Terrifier Film Review
What Katy RevIewed Next
The film opens with an interview with a woman, she was attacked and disfigured a year ago by someone only known as “Art The Clown”. You know this film is going to be a bit naff from the...

Terrifier Movie Review


Reviewed By: Katy Whitton on 02 November, 2019

Overview: A crazed clown stalks 3 women who must fight for survival

Genre: Horror, Slasher

UK Release Date: 15-03-2018

Studio: Dark Age Cinema

Damien Leone
Top-Billed Cast: 
Jenna Kanell
Samantha Scaffidi
Catherine Corcoran
David Howard Thornton
Running Time: 1hr 21 mins

UK Classification:
Classified 18


Katy's Score: 

The film opens with an interview with a woman, she was attacked and disfigured a year ago by someone only known as “Art The Clown”. You know this film is going to be a bit naff from the outset: the disfigurement effects aren’t good at all (they would have been better showing just parts of the woman’s face rather than the whole lot) and a killer clown named Art? Come on!

The host is a bit of a bitch and tells her boyfriend that if she ever becomes disfigured then he should kill her – plot foreshadowing! Sure enough the disfigured woman from the interview attacks the host ripping her face off which isn’t shocking or a surprise thanks to her earlier comment and the fact that it’s filmed really badly.

We then cut to two drunk girls, they’re thinking of driving home but decide to get some food instead. They’re followed into a pizza restaurant by a weird looking clown figure who keeps staring at them. One of the drunk girls called Dawn gets a selfie with him but the clown won’t stop staring at the other girl, named Tara. The clown gets kicked out of the Pizza shop after crapping all over the bathroom and writing his name – Art – is his own poop (classy).

The girls then return to the car but it’s got a flat so they call Tara’s sister to come and give them a lift. Tara thinks that the Clown is super-shady and their conversation is intercut with scenes of Art butchering the two pizza shop workers.

This scene is supposed to be super-gross but I found myself laughing out loud. Maybe I’m sick and twisted, or maybe it was just super-rubbish whichever one it was, I didn’t find it scary, gory, gross or disgusting.

The acting isn’t too bad but the budget really lets this film down (according to Wikipedia the budget was a paltry $100,000). They really would have been better off going down the implied horror route rather than putting it front-and centre in a scene. Unfortunately they go completely the opposite direction, in one scene we get to see Dawn being hung upside down and then sawn in half through her vagina.

Did I need to see that?

No, I most certainly did not.

This is horror exploitation cinema at it’s worst, I’m surprised they didn’t make the lead access run around topless for the majority of the film but I guess as this isn’t the 1970s the director has moved on slightly.

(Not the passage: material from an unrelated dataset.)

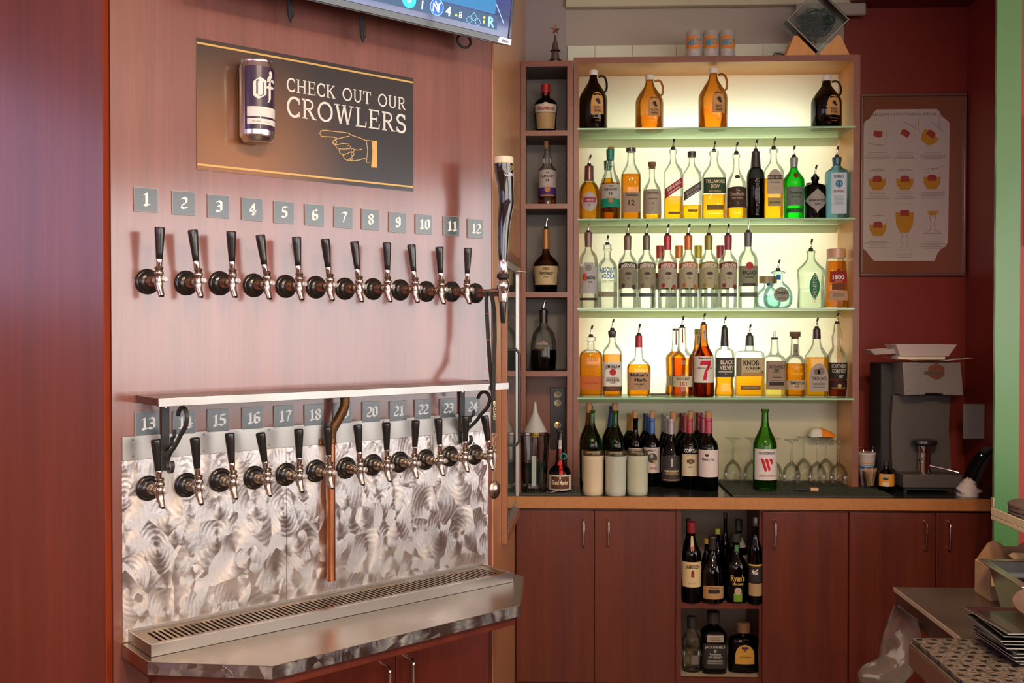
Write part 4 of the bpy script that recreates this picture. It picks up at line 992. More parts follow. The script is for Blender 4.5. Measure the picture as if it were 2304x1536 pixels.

There’s no plot, just Dawn running around trying to avoid being captured by Art, failing miserably and then escaping again.

It’s a shame because this could have been quite a clever and scary film if they’d have put a bit more thought into it. Instead it’s just a bloody mess (literally and figuratively) from start to finish.

There’s no obvious motivation for why Art chose to obsess over Tara, we can only assume she was in the wrong place at the wrong time but because we don’t know much about her character I really don’t care that he’s attacking her. The only person I feel sorry for is the mental lady who lives in the basement.

Fortunately this film is only 80 minutes long. Any longer and I think I would have gone and asked Art the clown to saw me in half through my vagina to get away from this terrible film.

Previously, I probably would have rated this film One Star because it’s that bad however that’s not fair on the actors who are making the best of a bad script and awful directing so I upped the score a little bit.

Watch this film if you’re not afraid of clowns, aren’t overly squeamish and want to see some truly terrible practical effects.